Incidemment, cette séquence est une belle démonstration des vertus de l’ellipse. Si Romero abat les zombies et montre sans problème leurs tronches de déterrés ensanglantés, il sait également rester pudique concernant les sentiments : la mort de l’ami, par exemple, est suggérée par un bruit (le coup de feu) et le hors-champ (la douleur est perceptible par les visages des deux autres membres du groupe). On se dit que ce décès douloureux rendra le Black plus fort pour affronter la horde de zombies qui errent dans le centre commercial mais là, encore, les apparences sont trompeuses. Progressivement, le personnage se replie sur lui-même et se demande si cela vaut encore la peine de vivre dans un monde en proie aux forces du mal. Si, vers la fin, son inaction peut sembler inquiétante, elle traduit en fait les inquiétudes et les turpitudes d’un personnage en panne de lui-même. Cela le poussera même à ne plus vouloir s’enfuir et au retranchement extrême, voire au suicide. Mais la vie est plus forte que tout : au moment de tirer, l’homme reprend conscience et rejoint la femme dans l’hélicoptère. Et alors la vie, elle-même, devient plus importante que la survie…

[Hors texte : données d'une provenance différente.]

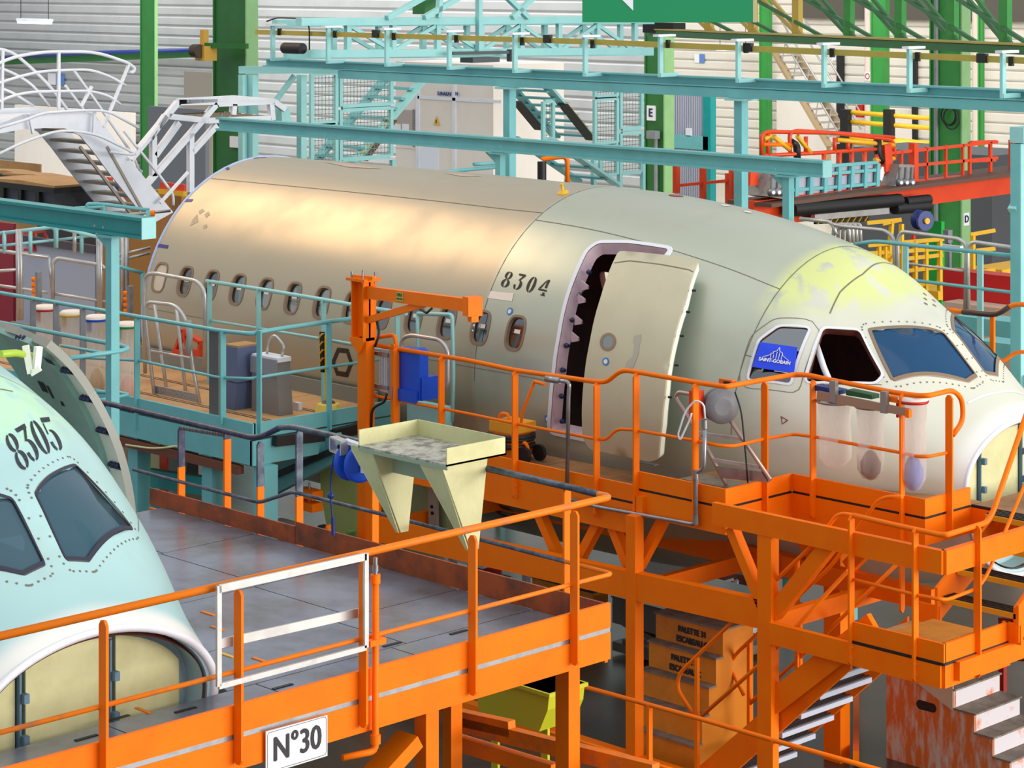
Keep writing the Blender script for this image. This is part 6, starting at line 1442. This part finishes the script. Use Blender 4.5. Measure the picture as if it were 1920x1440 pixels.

DU SANG PRET A LA CONSOMMATION…

  Zombie (c) D.R.

Ici, contrairement à pléthore de fictions lambda, les zombies ne sont pas des êtres pathétiques conscients de leur condition, mais des monstres assoiffés de sang et de chair fraîche qui  «reviennent sur Terre parce qu’en Enfer, il n’y a plus assez de place». À ce sujet, les maquillages de Tom Savini (qui fait un caméo en motard dans le film) sont d’une efficacité à toute épreuve. Jean-Pierre Putters, le fondateur du magazine Mad Movies dit dans une interview (disponible sur le DVD) que ce qui l’avait interloqué dans Zombie, c’étaient les gags qui venaient créer un contrepoids incongru avec l’ambiance sinistre de l’ensemble. Ces digressions spirituelles et efficaces qui se passent dans un centre commercial ne masquent cependant jamais la menace sourde et les questions qu’elle génère : qui est avec qui ? Et si parmi le groupe se cachait un zombie ? Et si l’un d’entre eux devenait un zombie, que se passerait-t-il ? Dans le film, les protagonistes se trouvent dans un monde apocalyptique où il n’y a plus de loi ni de morale. Lorsque ces derniers débarquent dans un centre commercial (a priori désert), ils se donnent le droit de profiter des lieux. Par exemple, ils s’amusent à des jeux vidéos en tirant - virtuellement - sur un écran, comme ils le feront - concrètement - sur des zombies. Et Romero place discrètement une critique des plaisirs capitalistes et de notre société de consommation qui croit qu’avec l’argent, on peut tout s’offrir.

Le rôle de la musique de Goblin (compositeurs attitrés de Dario Argento) est considérable puisqu’elle accentue la folie et l’étrangeté de certaines scènes. Elle provoque des effets particuliers qu’on ne retrouve que dans les films du maître du Giallo. Certains morceaux musicaux semblent aussi incongrus que le Flash of the Blade, des Iron Maiden dans le magnifique Phenomena, où l’inestimable Jennifer Connelly tentait de démasquer un vilain tueur en série qui sévissait dans un pensionnat de jeunes filles. Les rebondissements étant fous (souvenez-vous de la révélation du tueur dans Phenomena), cela met ainsi en valeur la tonalité grotesque d’une narration dont le principal dessein est d’échapper aux conventions du genre.